Predicting optimal drive sweep rates for autoresonance in Duffing-type oscillators: A beat method using Teager–Kaiser instantaneous frequency

Sustained resonance in a linear oscillator is achievable with a drive whose constant frequency matches the resonant frequency of the oscillator. But in oscillators with nonlinear restoring forces such as the pendulum, Duffing and Duffing–Van der Pol oscillator, the resonant frequency changes as the amplitude changes, so a constant frequency drive results in a beat oscillation instead of sustained resonance. Duffing-type nonlinear oscillators can be driven into sustained resonance, called autoresonance, when the drive frequency is swept in time to match the changing resonant frequency of the oscillator.
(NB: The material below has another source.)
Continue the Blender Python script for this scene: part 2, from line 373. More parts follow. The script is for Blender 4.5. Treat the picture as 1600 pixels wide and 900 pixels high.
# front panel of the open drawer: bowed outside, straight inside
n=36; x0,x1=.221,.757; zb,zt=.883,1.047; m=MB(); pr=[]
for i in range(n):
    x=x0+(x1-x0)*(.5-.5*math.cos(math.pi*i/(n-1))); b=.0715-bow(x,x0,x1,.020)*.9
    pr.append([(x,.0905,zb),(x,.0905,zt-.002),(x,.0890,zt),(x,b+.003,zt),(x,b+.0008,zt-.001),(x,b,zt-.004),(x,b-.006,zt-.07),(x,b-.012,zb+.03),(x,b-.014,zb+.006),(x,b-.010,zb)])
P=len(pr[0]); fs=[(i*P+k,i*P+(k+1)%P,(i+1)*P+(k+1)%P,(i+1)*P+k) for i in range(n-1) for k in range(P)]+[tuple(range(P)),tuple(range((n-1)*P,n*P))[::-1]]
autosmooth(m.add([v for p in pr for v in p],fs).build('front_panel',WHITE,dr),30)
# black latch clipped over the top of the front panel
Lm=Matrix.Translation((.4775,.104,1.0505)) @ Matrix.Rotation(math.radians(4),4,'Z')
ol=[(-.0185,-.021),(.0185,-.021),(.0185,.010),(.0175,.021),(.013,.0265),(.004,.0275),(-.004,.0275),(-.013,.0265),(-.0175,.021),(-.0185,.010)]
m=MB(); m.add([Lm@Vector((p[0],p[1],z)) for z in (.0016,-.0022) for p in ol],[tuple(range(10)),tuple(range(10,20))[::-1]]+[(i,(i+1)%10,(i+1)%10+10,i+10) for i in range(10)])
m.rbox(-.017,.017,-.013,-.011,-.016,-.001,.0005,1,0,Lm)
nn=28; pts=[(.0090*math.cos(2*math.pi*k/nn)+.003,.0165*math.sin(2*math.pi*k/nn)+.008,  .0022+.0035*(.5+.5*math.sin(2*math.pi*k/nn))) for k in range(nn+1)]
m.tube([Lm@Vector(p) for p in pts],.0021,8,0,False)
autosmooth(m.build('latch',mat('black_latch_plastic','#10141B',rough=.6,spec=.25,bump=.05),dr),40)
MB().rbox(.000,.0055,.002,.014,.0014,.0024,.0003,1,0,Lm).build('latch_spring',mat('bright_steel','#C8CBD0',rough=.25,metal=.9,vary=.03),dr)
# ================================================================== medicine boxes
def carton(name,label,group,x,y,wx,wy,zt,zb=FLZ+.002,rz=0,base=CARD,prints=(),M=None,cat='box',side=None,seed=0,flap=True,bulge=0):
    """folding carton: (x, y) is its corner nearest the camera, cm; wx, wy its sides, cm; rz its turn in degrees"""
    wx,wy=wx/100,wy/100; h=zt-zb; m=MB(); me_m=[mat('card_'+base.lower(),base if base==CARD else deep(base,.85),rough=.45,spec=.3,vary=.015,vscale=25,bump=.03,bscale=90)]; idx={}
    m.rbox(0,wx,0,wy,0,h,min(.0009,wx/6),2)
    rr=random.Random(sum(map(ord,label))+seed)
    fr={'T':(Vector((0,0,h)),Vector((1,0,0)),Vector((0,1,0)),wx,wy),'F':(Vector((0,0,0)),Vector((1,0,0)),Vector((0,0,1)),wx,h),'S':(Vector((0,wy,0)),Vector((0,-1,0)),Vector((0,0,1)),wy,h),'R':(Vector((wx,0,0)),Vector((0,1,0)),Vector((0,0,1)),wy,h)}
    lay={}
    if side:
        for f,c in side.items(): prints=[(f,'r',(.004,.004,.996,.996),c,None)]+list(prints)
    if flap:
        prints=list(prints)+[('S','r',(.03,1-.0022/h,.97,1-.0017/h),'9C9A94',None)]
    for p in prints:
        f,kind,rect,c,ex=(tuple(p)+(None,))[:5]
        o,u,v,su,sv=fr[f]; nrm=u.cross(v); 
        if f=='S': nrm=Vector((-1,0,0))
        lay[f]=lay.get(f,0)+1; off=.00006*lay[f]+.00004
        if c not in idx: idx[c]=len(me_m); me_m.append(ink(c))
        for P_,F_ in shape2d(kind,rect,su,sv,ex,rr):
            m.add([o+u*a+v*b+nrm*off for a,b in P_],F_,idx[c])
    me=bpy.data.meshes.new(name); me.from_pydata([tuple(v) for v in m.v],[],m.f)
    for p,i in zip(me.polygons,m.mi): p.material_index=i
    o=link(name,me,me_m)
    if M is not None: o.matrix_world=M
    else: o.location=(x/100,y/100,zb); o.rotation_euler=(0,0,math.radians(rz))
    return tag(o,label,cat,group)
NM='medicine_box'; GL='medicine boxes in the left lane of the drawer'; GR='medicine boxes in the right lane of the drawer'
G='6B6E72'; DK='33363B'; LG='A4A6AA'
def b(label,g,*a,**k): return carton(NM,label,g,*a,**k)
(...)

We find that near-optimal drive linear sweep rates for autoresonance can be estimated from the beat oscillation resulting from constant frequency excitation. Specifically, a least squares estimate of the Teager–Kaiser instantaneous frequency versus time for the beat response to a stationary drive provides a near-optimal estimate of the nonstationary drive linear sweep rate needed to sustain resonance in the pendulum, Duffing and Duffing–Van der Pol oscillators. We confirm these predictions with model-based numerical simulations. An advantage of the beat method of estimating optimal drive sweep rates for maximal autoresonant response is that no model is required so experimentally generated beat oscillation data can be used for systems where no model is available.